There is not yet any visible or known instance of consciousness.
In other words, viññāṇa hasn’t yet reached the actualisation of the senses, in the chain of causations (paticcasamuppada). Therefore no illustration yet.
Nothing cryptic in that.

निदर्शन nidarśana [ni-darśana]
Instance , example , illustration ŚrS. Mn. MBh.

दर्शन darśana

  • becoming visible or known , presence ĀśvGṛ. Mn. MBh

“Consciousness without surface”,
Geeda!?!? :sleeping:

  • Have you yet gotten over with that Buddhidm thing, dear ?
  • Well, not really. I’m still stuck with that “Consciousness without surface” conundrum.

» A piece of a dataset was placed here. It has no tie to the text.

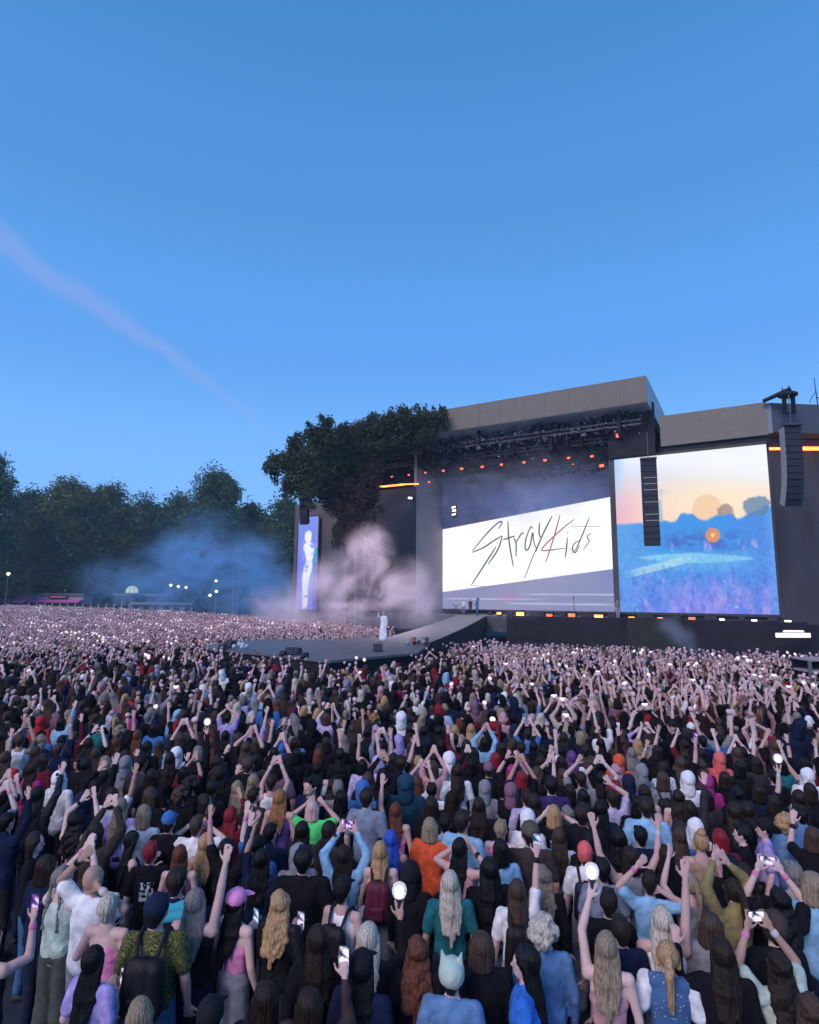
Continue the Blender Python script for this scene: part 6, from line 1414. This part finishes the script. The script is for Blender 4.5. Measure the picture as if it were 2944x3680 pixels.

Well, that is a fascinating response. Not what I expected. The ending of all sense consciousness is the ending of loka, or the world, but is it the end of experience? Or is there a consciousness that is no longer defined and not dependent on any condition. You rushed off your response, so nuance may be missing, but I’m wondering if you are stating the end of all sense consciousness is annihilation. I’ll have to read and translate these suttas myself. I think you are dismissing something that is actually quite clear. It will be interesting to read your translations of these suttas.

As per the Buddha’s Dhamma there is no consciousness which is not dependant on something else. Other teachers may have non-dependently originated consciousnesses. That is of course just a step away from Maha Brahma and Atta (Self-soul) labels.